Redes neurais conseguem deduzir quem é o autor de três em cada quatro artigos, mostra estudo

Na revisão por pares de modelo duplo-cego, os avaliadores de um artigo, cuja identidade é mantida em segredo mesmo após sua publicação, não sabem o nome nem a afiliação dos autores do trabalho que estão analisando – o duplo anonimato é visto como uma garantia de uma revisão independente e isenta. Avanços da inteligência artificial, contudo, podem comprometer a confiabilidade dessa modalidade de revisão, conforme mostrou um artigo publicado no final de junho na revista PLOS ONE.

Pesquisadores da Universidade de Zurique, na Suíça, desenvolveram uma arquitetura de redes neurais, sistema inspirado na organização do sistema nervoso humano e baseado em aprendizado de máquina, que foi capaz de apontar quem é o autor de um trabalho científico com 73,4% de sucesso. Foi criado um banco de dados de atribuição de autoria composto pelos nomes de pesquisadores que assinam 2 milhões de manuscritos, além de seus conteúdos e referências bibliográficas. Os trabalhos foram depositados nos últimos anos no repositório de preprints ArXiv. O volume gigantesco de informações foi usado para treinar algoritmos a identificar padrões similares em outros artigos e inferir quem os escreveu.

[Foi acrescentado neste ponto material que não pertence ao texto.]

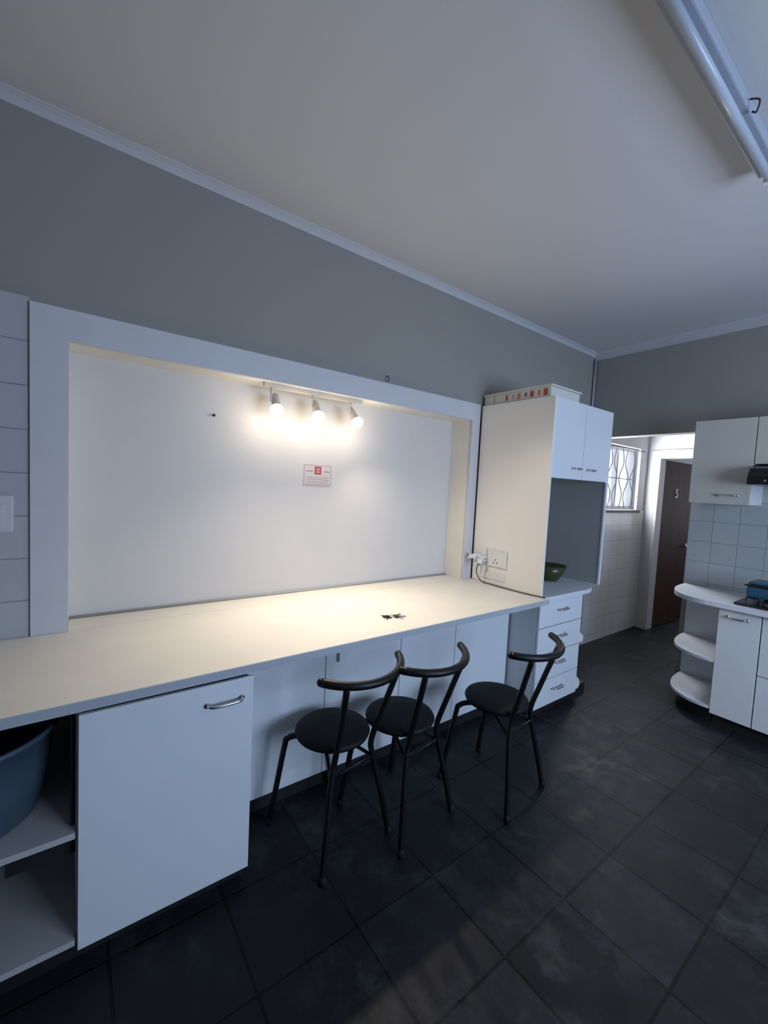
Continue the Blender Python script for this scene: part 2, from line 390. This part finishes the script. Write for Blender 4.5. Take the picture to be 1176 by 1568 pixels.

O sistema conseguiu deduzir corretamente quem era o autor de três em cada quatro documentos – no caso de pesquisadores prolíficos, que produzem um número maior de trabalhos, a precisão foi ampliada para 85%. “Após os êxitos recentes da inteligência artificial (…), esses resultados podem não ser surpreendentes, mas nossas descobertas têm implicações significativas para a integridade do processo de revisão duplo-cego”, escreveram os autores, os especialistas em robótica Leonard Bauersfeld, Angel Romero, Manasi Muglikar e Davide Scaramuzza, em um texto publicado em um blog da London School of Economics and Political Science.

Segundo eles, compreender como a inteligência artificial conseguiu inferir a autoria de um artigo traz lições para quem deseja preservar o anonimato no momento de submeter seu artigo científico a um periódico. O grupo constatou que, apenas analisando as primeiras 512 palavras de um artigo, já há informações suficientes para uma “atribuição robusta” de autoria – o desempenho do modelo melhora muito pouco ao considerar o restante do texto. “O resumo e a introdução [de um artigo] frequentemente refletem a identidade criativa dos autores e o domínio de pesquisa deles. Essas características distintas facilitam a identificação do autor, principalmente porque eles costumam reformular, nos artigos que são submetidos, as frases de introdução de seus trabalhos anteriores”, afirmaram.

O costume de pesquisadores de citar seus próprios trabalhos nas referências bibliográficas de um novo artigo pode ser decisivo para o veredicto das redes neurais. “Confirmamos a hipótese de que os autores citam a si mesmos com muita frequência. Em média, os artigos em nosso conjunto de dados contêm 10,8% de autocitações, servindo como uma indicação fácil de sua identidade. Assim, encorajamos os autores a evitar muitas autocitações na submissão a uma revisão duplo-cega para preservar o anonimato”, concluíram. As demais referências bibliográficas podem facilitar ou dificultar o trabalho dos algoritmos. “Ao incluir citações de artigos pouco conhecidos, os autores podem reforçar seu anonimato”, escreveram.